* **What you should do**:
Copy down all of the data underneath, exactly as shown.

* start *

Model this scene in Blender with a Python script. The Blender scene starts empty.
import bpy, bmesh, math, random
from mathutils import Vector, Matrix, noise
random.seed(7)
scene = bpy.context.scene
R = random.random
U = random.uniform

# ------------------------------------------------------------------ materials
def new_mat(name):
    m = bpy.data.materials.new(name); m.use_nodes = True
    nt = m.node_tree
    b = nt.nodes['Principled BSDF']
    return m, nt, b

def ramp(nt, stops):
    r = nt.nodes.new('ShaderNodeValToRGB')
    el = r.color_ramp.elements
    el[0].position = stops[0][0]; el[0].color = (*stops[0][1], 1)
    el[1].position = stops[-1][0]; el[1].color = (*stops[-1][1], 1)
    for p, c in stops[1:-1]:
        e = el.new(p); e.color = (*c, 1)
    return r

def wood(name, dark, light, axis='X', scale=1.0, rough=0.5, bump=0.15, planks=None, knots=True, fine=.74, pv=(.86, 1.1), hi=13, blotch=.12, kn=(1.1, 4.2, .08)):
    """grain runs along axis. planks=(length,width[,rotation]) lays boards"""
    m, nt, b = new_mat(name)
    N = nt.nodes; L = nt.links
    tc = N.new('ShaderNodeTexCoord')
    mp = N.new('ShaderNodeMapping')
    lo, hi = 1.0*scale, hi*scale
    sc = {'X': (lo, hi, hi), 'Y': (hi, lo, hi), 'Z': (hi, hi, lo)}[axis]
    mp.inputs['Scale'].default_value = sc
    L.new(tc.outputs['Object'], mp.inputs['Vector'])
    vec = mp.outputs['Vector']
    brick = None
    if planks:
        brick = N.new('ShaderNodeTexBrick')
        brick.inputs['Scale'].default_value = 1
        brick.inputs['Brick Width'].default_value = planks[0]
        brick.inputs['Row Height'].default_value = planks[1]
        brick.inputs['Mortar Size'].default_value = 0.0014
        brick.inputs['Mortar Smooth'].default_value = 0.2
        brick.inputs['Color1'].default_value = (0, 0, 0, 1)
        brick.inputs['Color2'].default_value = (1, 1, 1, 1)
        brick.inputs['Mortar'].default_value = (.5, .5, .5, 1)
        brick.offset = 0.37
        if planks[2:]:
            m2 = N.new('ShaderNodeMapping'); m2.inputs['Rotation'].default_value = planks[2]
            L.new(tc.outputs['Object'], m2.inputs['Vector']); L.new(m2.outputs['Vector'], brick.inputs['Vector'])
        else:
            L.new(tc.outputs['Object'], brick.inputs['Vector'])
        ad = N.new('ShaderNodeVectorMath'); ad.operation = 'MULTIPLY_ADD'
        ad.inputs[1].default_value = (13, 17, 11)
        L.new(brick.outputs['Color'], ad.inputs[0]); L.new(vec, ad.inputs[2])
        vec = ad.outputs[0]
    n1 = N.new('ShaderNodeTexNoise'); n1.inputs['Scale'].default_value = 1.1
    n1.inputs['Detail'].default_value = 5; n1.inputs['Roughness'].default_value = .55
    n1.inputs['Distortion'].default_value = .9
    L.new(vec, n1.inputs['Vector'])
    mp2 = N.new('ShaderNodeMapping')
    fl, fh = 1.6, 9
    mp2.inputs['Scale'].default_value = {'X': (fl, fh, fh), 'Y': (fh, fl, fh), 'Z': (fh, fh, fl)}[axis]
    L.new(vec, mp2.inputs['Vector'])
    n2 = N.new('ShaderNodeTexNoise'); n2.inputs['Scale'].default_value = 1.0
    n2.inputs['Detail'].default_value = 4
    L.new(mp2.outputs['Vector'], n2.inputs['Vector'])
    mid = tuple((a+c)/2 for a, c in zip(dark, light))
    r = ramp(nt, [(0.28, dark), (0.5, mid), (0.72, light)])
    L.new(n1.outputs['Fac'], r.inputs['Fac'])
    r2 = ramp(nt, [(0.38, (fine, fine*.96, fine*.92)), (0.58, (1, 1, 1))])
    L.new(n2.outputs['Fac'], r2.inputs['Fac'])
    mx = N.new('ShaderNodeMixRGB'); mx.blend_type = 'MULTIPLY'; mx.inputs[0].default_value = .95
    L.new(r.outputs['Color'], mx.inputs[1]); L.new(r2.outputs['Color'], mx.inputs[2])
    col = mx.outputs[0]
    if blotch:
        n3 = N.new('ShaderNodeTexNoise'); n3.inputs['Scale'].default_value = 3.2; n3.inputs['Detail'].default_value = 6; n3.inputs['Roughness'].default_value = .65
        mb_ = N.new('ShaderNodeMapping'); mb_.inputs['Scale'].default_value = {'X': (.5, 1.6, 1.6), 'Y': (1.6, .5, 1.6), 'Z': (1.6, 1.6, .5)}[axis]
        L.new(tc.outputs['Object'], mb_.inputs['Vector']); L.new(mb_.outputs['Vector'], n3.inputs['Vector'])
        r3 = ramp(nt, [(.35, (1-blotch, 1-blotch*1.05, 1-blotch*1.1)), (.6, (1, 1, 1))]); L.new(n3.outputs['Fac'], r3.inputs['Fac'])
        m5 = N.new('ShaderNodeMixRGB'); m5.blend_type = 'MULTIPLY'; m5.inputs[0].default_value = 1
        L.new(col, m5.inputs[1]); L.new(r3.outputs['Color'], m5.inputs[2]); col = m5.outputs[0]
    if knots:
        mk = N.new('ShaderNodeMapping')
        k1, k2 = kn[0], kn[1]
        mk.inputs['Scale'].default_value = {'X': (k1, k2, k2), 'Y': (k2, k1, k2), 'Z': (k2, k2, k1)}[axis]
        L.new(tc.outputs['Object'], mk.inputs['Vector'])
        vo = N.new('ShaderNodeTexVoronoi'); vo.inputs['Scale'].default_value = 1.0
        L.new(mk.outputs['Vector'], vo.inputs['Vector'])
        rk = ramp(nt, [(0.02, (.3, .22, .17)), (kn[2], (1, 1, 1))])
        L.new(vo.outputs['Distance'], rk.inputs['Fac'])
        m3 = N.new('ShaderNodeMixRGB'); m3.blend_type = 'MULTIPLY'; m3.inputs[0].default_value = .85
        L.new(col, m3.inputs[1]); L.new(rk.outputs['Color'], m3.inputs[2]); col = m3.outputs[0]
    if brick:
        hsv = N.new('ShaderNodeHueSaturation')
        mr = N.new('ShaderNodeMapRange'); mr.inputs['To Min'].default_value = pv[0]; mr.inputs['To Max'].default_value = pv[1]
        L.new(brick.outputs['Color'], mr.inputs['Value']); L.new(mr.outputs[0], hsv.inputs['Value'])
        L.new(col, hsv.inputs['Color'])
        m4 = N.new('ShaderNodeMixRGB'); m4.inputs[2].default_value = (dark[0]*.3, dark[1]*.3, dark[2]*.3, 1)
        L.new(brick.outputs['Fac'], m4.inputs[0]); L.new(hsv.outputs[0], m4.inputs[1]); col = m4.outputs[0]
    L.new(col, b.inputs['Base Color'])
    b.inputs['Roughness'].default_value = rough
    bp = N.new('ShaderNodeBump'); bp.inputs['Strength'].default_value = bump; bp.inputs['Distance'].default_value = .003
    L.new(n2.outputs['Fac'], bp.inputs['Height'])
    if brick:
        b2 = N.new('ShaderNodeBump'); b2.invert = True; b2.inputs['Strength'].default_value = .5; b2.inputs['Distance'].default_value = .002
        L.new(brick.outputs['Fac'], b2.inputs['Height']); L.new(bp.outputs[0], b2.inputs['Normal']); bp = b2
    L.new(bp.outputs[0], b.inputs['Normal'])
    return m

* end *

* **Output**:
Model this scene in Blender with a Python script. The Blender scene starts empty.
import bpy, bmesh, math, random
from mathutils import Vector, Matrix, noise
random.seed(7)
scene = bpy.context.scene
R = random.random
U = random.uniform

# ------------------------------------------------------------------ materials
def new_mat(name):
    m = bpy.data.materials.new(name); m.use_nodes = True
    nt = m.node_tree
    b = nt.nodes['Principled BSDF']
    return m, nt, b

def ramp(nt, stops):
    r = nt.nodes.new('ShaderNodeValToRGB')
    el = r.color_ramp.elements
    el[0].position = stops[0][0]; el[0].color = (*stops[0][1], 1)
    el[1].position = stops[-1][0]; el[1].color = (*stops[-1][1], 1)
    for p, c in stops[1:-1]:
        e = el.new(p); e.color = (*c, 1)
    return r

def wood(name, dark, light, axis='X', scale=1.0, rough=0.5, bump=0.15, planks=None, knots=True, fine=.74, pv=(.86, 1.1), hi=13, blotch=.12, kn=(1.1, 4.2, .08)):
    """grain runs along axis. planks=(length,width[,rotation]) lays boards"""
    m, nt, b = new_mat(name)
    N = nt.nodes; L = nt.links
    tc = N.new('ShaderNodeTexCoord')
    mp = N.new('ShaderNodeMapping')
    lo, hi = 1.0*scale, hi*scale
    sc = {'X': (lo, hi, hi), 'Y': (hi, lo, hi), 'Z': (hi, hi, lo)}[axis]
    mp.inputs['Scale'].default_value = sc
    L.new(tc.outputs['Object'], mp.inputs['Vector'])
    vec = mp.outputs['Vector']
    brick = None
    if planks:
        brick = N.new('ShaderNodeTexBrick')
        brick.inputs['Scale'].default_value = 1
        brick.inputs['Brick Width'].default_value = planks[0]
        brick.inputs['Row Height'].default_value = planks[1]
        brick.inputs['Mortar Size'].default_value = 0.0014
        brick.inputs['Mortar Smooth'].default_value = 0.2
        brick.inputs['Color1'].default_value = (0, 0, 0, 1)
        brick.inputs['Color2'].default_value = (1, 1, 1, 1)
        brick.inputs['Mortar'].default_value = (.5, .5, .5, 1)
        brick.offset = 0.37
        if planks[2:]:
            m2 = N.new('ShaderNodeMapping'); m2.inputs['Rotation'].default_value = planks[2]
            L.new(tc.outputs['Object'], m2.inputs['Vector']); L.new(m2.outputs['Vector'], brick.inputs['Vector'])
        else:
            L.new(tc.outputs['Object'], brick.inputs['Vector'])
        ad = N.new('ShaderNodeVectorMath'); ad.operation = 'MULTIPLY_ADD'
        ad.inputs[1].default_value = (13, 17, 11)
        L.new(brick.outputs['Color'], ad.inputs[0]); L.new(vec, ad.inputs[2])
        vec = ad.outputs[0]
    n1 = N.new('ShaderNodeTexNoise'); n1.inputs['Scale'].default_value = 1.1
    n1.inputs['Detail'].default_value = 5; n1.inputs['Roughness'].default_value = .55
    n1.inputs['Distortion'].default_value = .9
    L.new(vec, n1.inputs['Vector'])
    mp2 = N.new('ShaderNodeMapping')
    fl, fh = 1.6, 9
    mp2.inputs['Scale'].default_value = {'X': (fl, fh, fh), 'Y': (fh, fl, fh), 'Z': (fh, fh, fl)}[axis]
    L.new(vec, mp2.inputs['Vector'])
    n2 = N.new('ShaderNodeTexNoise'); n2.inputs['Scale'].default_value = 1.0
    n2.inputs['Detail'].default_value = 4
    L.new(mp2.outputs['Vector'], n2.inputs['Vector'])
    mid = tuple((a+c)/2 for a, c in zip(dark, light))
    r = ramp(nt, [(0.28, dark), (0.5, mid), (0.72, light)])
    L.new(n1.outputs['Fac'], r.inputs['Fac'])
    r2 = ramp(nt, [(0.38, (fine, fine*.96, fine*.92)), (0.58, (1, 1, 1))])
    L.new(n2.outputs['Fac'], r2.inputs['Fac'])
    mx = N.new('ShaderNodeMixRGB'); mx.blend_type = 'MULTIPLY'; mx.inputs[0].default_value = .95
    L.new(r.outputs['Color'], mx.inputs[1]); L.new(r2.outputs['Color'], mx.inputs[2])
    col = mx.outputs[0]
    if blotch:
        n3 = N.new('ShaderNodeTexNoise'); n3.inputs['Scale'].default_value = 3.2; n3.inputs['Detail'].default_value = 6; n3.inputs['Roughness'].default_value = .65
        mb_ = N.new('ShaderNodeMapping'); mb_.inputs['Scale'].default_value = {'X': (.5, 1.6, 1.6), 'Y': (1.6, .5, 1.6), 'Z': (1.6, 1.6, .5)}[axis]
        L.new(tc.outputs['Object'], mb_.inputs['Vector']); L.new(mb_.outputs['Vector'], n3.inputs['Vector'])
        r3 = ramp(nt, [(.35, (1-blotch, 1-blotch*1.05, 1-blotch*1.1)), (.6, (1, 1, 1))]); L.new(n3.outputs['Fac'], r3.inputs['Fac'])
        m5 = N.new('ShaderNodeMixRGB'); m5.blend_type = 'MULTIPLY'; m5.inputs[0].default_value = 1
        L.new(col, m5.inputs[1]); L.new(r3.outputs['Color'], m5.inputs[2]); col = m5.outputs[0]
    if knots:
        mk = N.new('ShaderNodeMapping')
        k1, k2 = kn[0], kn[1]
        mk.inputs['Scale'].default_value = {'X': (k1, k2, k2), 'Y': (k2, k1, k2), 'Z': (k2, k2, k1)}[axis]
        L.new(tc.outputs['Object'], mk.inputs['Vector'])
        vo = N.new('ShaderNodeTexVoronoi'); vo.inputs['Scale'].default_value = 1.0
        L.new(mk.outputs['Vector'], vo.inputs['Vector'])
        rk = ramp(nt, [(0.02, (.3, .22, .17)), (kn[2], (1, 1, 1))])
        L.new(vo.outputs['Distance'], rk.inputs['Fac'])
        m3 = N.new('ShaderNodeMixRGB'); m3.blend_type = 'MULTIPLY'; m3.inputs[0].default_value = .85
        L.new(col, m3.inputs[1]); L.new(rk.outputs['Color'], m3.inputs[2]); col = m3.outputs[0]
    if brick:
        hsv = N.new('ShaderNodeHueSaturation')
        mr = N.new('ShaderNodeMapRange'); mr.inputs['To Min'].default_value = pv[0]; mr.inputs['To Max'].default_value = pv[1]
        L.new(brick.outputs['Color'], mr.inputs['Value']); L.new(mr.outputs[0], hsv.inputs['Value'])
        L.new(col, hsv.inputs['Color'])
        m4 = N.new('ShaderNodeMixRGB'); m4.inputs[2].default_value = (dark[0]*.3, dark[1]*.3, dark[2]*.3, 1)
        L.new(brick.outputs['Fac'], m4.inputs[0]); L.new(hsv.outputs[0], m4.inputs[1]); col = m4.outputs[0]
    L.new(col, b.inputs['Base Color'])
    b.inputs['Roughness'].default_value = rough
    bp = N.new('ShaderNodeBump'); bp.inputs['Strength'].default_value = bump; bp.inputs['Distance'].default_value = .003
    L.new(n2.outputs['Fac'], bp.inputs['Height'])
    if brick:
        b2 = N.new('ShaderNodeBump'); b2.invert = True; b2.inputs['Strength'].default_value = .5; b2.inputs['Distance'].default_value = .002
        L.new(brick.outputs['Fac'], b2.inputs['Height']); L.new(bp.outputs[0], b2.inputs['Normal']); bp = b2
    L.new(bp.outputs[0], b.inputs['Normal'])
    return m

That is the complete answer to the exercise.